Taliban score another surprise victory in Afghanistan

Taliban score another surprise victory in Afghanistan
More than 14 years after the fall of the Taliban government, the group's insurgency has made it a threat to the whole of Afghanistan.
2 min read
20 August, 2016
The Taliban's success coincides with the rise of other extremist threats in the region [AFP]
The resurgent Afghan Taliban scored another shock military victory on Saturday, after taking control of a district in the north-east of the country.

Taliban fighters launched multiple attacks on Khan Abad from different directions, overwhelming the defenders and taking the district, Afghan police told reporters on Saturday.

The insurgents' surprise attack forced Afghan government forces to make another humiating retreat, after calls for reinforcements were ignored.

"After several hours of fighting the militants overran the district," the district's governor Hayatullah Amiri told AFP

The provincial spokesperson said that government forces are fighting to retake the province. Others believe that the fragmented politicians and commanders have learned little about the shortfalls in security, which has helped their determined opponents to make advances in the country.
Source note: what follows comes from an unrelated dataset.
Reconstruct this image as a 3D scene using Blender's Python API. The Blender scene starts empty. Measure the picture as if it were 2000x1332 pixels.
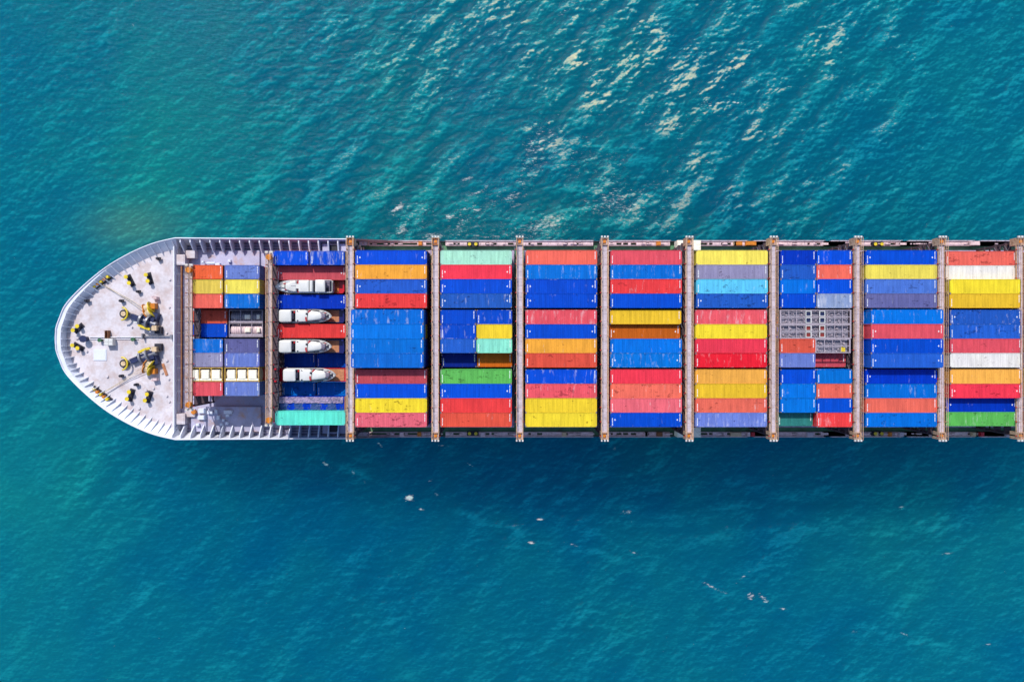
import bpy, math, random
import numpy as np
from mathutils import Vector
R = math.radians
random.seed(7)
rng = np.random.default_rng(11)

# ------------------------------------------------------------------ camera, sky, sun, exposure
scene = bpy.context.scene
CAMZ, F = 141.5, 1333.3
cam_d = bpy.data.cameras.new("camera")
cam_d.lens = 24; cam_d.sensor_width = 36; cam_d.clip_start = 1; cam_d.clip_end = 20000
cam = bpy.data.objects.new("camera", cam_d)
scene.collection.objects.link(cam)
cam.location = (0, -0.4, CAMZ); cam.rotation_euler = (0, 0, 0)
scene.camera = cam

SUN_EL, SUN_DIR2 = R(48), Vector((-0.34, 0.94)).normalized()     # horizontal direction towards the sun
world = bpy.data.worlds.new("World"); scene.world = world; world.use_nodes = True
wn = world.node_tree.nodes; wl = world.node_tree.links
sky = wn.new("ShaderNodeTexSky"); sky.sky_type = 'NISHITA'; sky.sun_disc = False
sky.sun_elevation = SUN_EL; sky.sun_rotation = math.atan2(SUN_DIR2.x, SUN_DIR2.y)
wl.new(sky.outputs[0], wn["Background"].inputs[0]); wn["Background"].inputs[1].default_value = 0.15
sd = bpy.data.lights.new("sun", 'SUN'); sd.energy = 3.0; sd.angle = R(0.6); sd.color = (1.0, 0.965, 0.91)
sun = bpy.data.objects.new("sun", sd); scene.collection.objects.link(sun)
d = Vector((SUN_DIR2.x * math.cos(SUN_EL), SUN_DIR2.y * math.cos(SUN_EL), math.sin(SUN_EL)))
sun.rotation_euler = d.to_track_quat('Z', 'Y').to_euler()
sun.location = (-60, 160, 200)
scene.view_settings.view_transform = 'Standard'; scene.view_settings.look = 'None'
scene.view_settings.exposure = 0.42; scene.view_settings.gamma = 1.0
scene.render.engine = 'CYCLES'
scene.cycles.max_bounces = 5; scene.cycles.diffuse_bounces = 3; scene.cycles.glossy_bounces = 2
scene.cycles.caustics_reflective = False; scene.cycles.caustics_refractive = False
scene.cycles.sample_clamp_indirect = 4

def sc(z): return F / (CAMZ - z)                 # photo pixels per metre at height z
def X(px, z): return (px - 1000) / sc(z)
def Y(py, z): return (666 - py) / sc(z) - 0.4

# ------------------------------------------------------------------ materials
def lin(c):
    c = c / 255
    return c / 12.92 if c <= .04045 else ((c + .055) / 1.055) ** 2.4
K = 0.68
def rgb(r, g, b, k=K): return (lin(r) * k, lin(g) * k, lin(b) * k, 1)

def nt(name, rough=0.5, metal=0.0, spec=0.5):
    m = bpy.data.materials.new(name); m.use_nodes = True
    n, l = m.node_tree.nodes, m.node_tree.links
    p = n["Principled BSDF"]; p.inputs["Roughness"].default_value = rough; p.inputs["Metallic"].default_value = metal
    p.inputs["Specular IOR Level"].default_value = spec
    return m, n, l, p

def noise(n, l, vec, scale, detail=3, rough=.55):
    t = n.new("ShaderNodeTexNoise"); t.inputs["Scale"].default_value = scale
    t.inputs["Detail"].default_value = detail; t.inputs["Roughness"].default_value = rough
    l.new(vec, t.inputs["Vector"]); return t.outputs["Fac"]
def mapping(n, l, vec, s, loc=None):
    m = n.new("ShaderNodeMapping"); m.inputs["Scale"].default_value = s
    l.new(vec, m.inputs["Vector"])
    if loc is not None: l.new(loc, m.inputs["Location"])
    return m.outputs[0]
def mrange(n, l, v, a, b, c=0., e=1.):
    m = n.new("ShaderNodeMapRange"); l.new(v, m.inputs[0])
    for i, x in zip((1, 2, 3, 4), (a, b, c, e)):
        if hasattr(x, "is_output"): l.new(x, m.inputs[i])
        else: m.inputs[i].default_value = x
    return m.outputs[0]
def math_(n, l, op, a, b=0.):
    m = n.new("ShaderNodeMath"); m.operation = op
    for i, x in enumerate((a, b)):
        if hasattr(x, "is_output"): l.new(x, m.inputs[i])
        else: m.inputs[i].default_value = x
    return m.outputs[0]
def mix(n, l, fac, a, b, mode='MIX'):
    m = n.new("ShaderNodeMix"); m.data_type = 'RGBA'; m.blend_type = mode
    for i, x in ((0, fac), (6, a), (7, b)):
        if hasattr(x, "is_output"): l.new(x, m.inputs[i])
        else: m.inputs[i].default_value = x
    return m.outputs[2]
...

Last September, the Taliban scored its biggest military success since the downfall of its government in 2001. 

Taliban forces overran the northern city of Kunduz, until a few weeks later government forces backed by massive US air raids forced the insurgents to withdraw.

Since then, the group has won a number of smaller victories in the country and the government in battling the Taliban in 15 of Afghanistan's 34 provinces.
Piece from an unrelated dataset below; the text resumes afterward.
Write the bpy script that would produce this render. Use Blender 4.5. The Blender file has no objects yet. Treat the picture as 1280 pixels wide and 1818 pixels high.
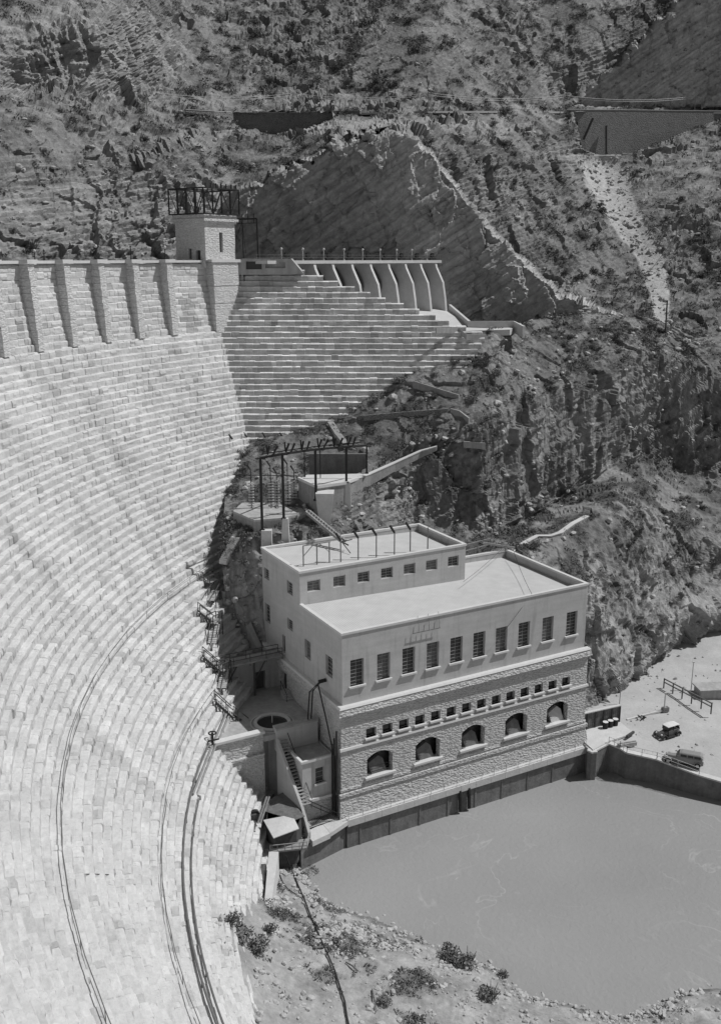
import bpy, math, random
import numpy as np
from mathutils import Vector, Matrix
R = math.radians
rng = np.random.default_rng(7); random.seed(7)
S = bpy.context.scene
COL = S.collection

# ------------------------------------------------------------------ camera
PITCH = R(14.74); H = 70.0; FPX = 1715.0; PCX, PCY = 648.0, 910.0
cd = bpy.data.cameras.new('camera'); cam = bpy.data.objects.new('camera', cd); COL.objects.link(cam)
cam.location = (0, 0, H); cam.rotation_euler = (math.pi/2 - PITCH, 0, 0)
cd.sensor_fit = 'VERTICAL'; cd.sensor_height = 36.0; cd.sensor_width = 36.0; cd.lens = 36.0*FPX/1818.0
cd.shift_x = -8/1818.0; cd.shift_y = 1/1818.0
cd.clip_start = 0.1; cd.clip_end = 5000
S.camera = cam
# ------------------------------------------------------------------ light
SUN_AZ = (0.9906, 0.1374); SUN_EL = R(55)
sv = Vector((SUN_AZ[0]*math.cos(SUN_EL), SUN_AZ[1]*math.cos(SUN_EL), math.sin(SUN_EL)))
W = bpy.data.worlds.new('World'); S.world = W; W.use_nodes = True
nt = W.node_tree; nt.nodes.clear()
sky = nt.nodes.new('ShaderNodeTexSky'); sky.sky_type = 'NISHITA'; sky.sun_disc = False
sky.sun_elevation = SUN_EL; sky.sun_rotation = math.atan2(SUN_AZ[0], SUN_AZ[1]); sky.altitude = 600
bw = nt.nodes.new('ShaderNodeRGBToBW'); bg = nt.nodes.new('ShaderNodeBackground'); wo = nt.nodes.new('ShaderNodeOutputWorld')
bg.inputs['Strength'].default_value = 0.062
nt.links.new(sky.outputs[0], bw.inputs[0]); nt.links.new(bw.outputs[0], bg.inputs['Color']); nt.links.new(bg.outputs[0], wo.inputs[0])
sl = bpy.data.lights.new('sun', 'SUN'); sl.energy = 3.9; sl.angle = R(0.55); sl.color = (1, 1, 1)
so = bpy.data.objects.new('sun', sl); COL.objects.link(so); so.rotation_euler = sv.to_track_quat('Z', 'Y').to_euler(); so.location = (60, 0, 150)
S.view_settings.view_transform = 'Standard'; S.view_settings.look = 'None'; S.view_settings.gamma = 1; S.view_settings.exposure = -0.1
S.render.engine = 'CYCLES'
S.cycles.max_bounces = 5; S.cycles.diffuse_bounces = 3; S.cycles.glossy_bounces = 2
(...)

This is despite the insurgents - and Islamic State group in Afghanistan and Pakistan - having much of its leadership decimated by US air strikes.

The capture of Khan Abad adds further pressure on government forces holding the provincial capital Kunduz, which lies just 30 km away.
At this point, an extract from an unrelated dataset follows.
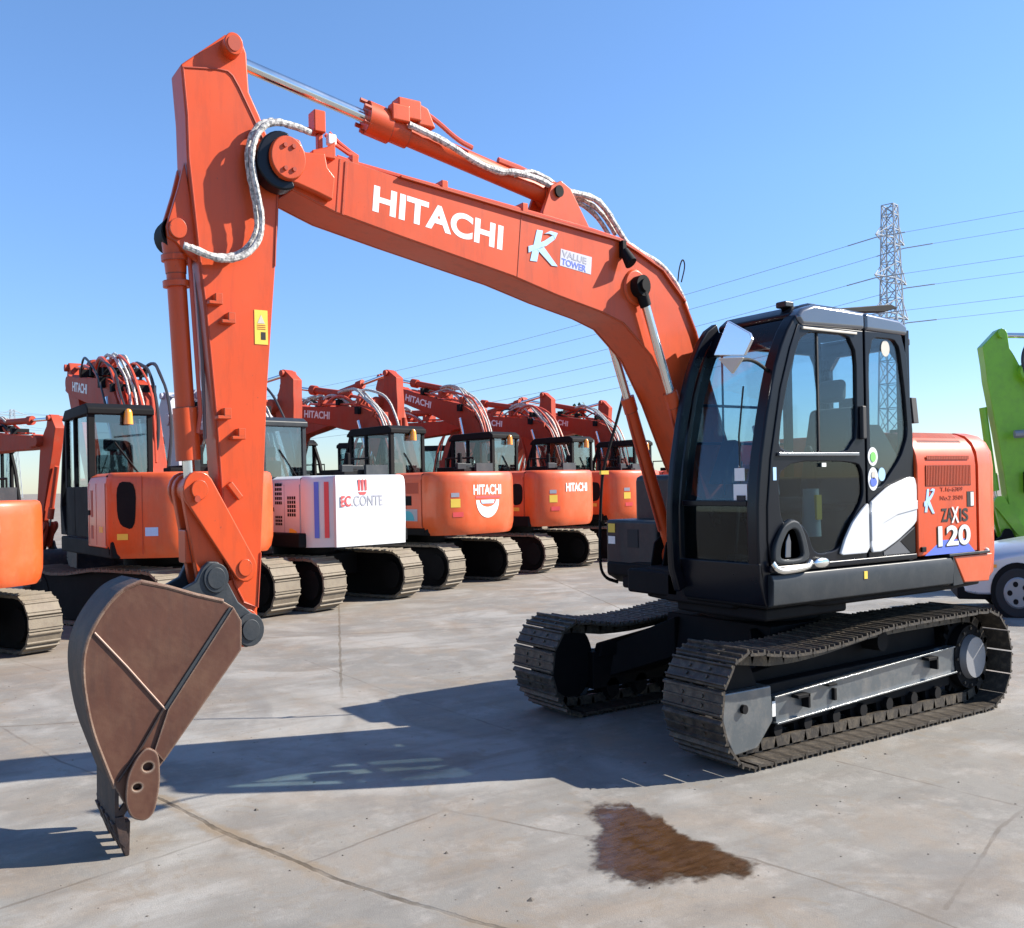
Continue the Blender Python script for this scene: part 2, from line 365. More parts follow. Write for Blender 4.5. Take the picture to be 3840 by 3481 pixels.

Residents have reportedly fled the town fearing another massive offensive and wave of air raids from government and US forces. 

The US has assured no other major city will fall again to the Taliban, but the armed group now looks to threaten Kunduz's eastern flanks. 

Meanwhile, in the southern Helmand Province, the group is also advancing on the provincial capital Lashkar Gah, having already effectively besieged the city. 

Bomb attacks and massacres in Kabul and other places by the Taliban and now South Asia's Islamic State group factions have made the ongoing battle between government forces and insurgents a pain felt by people everywhere.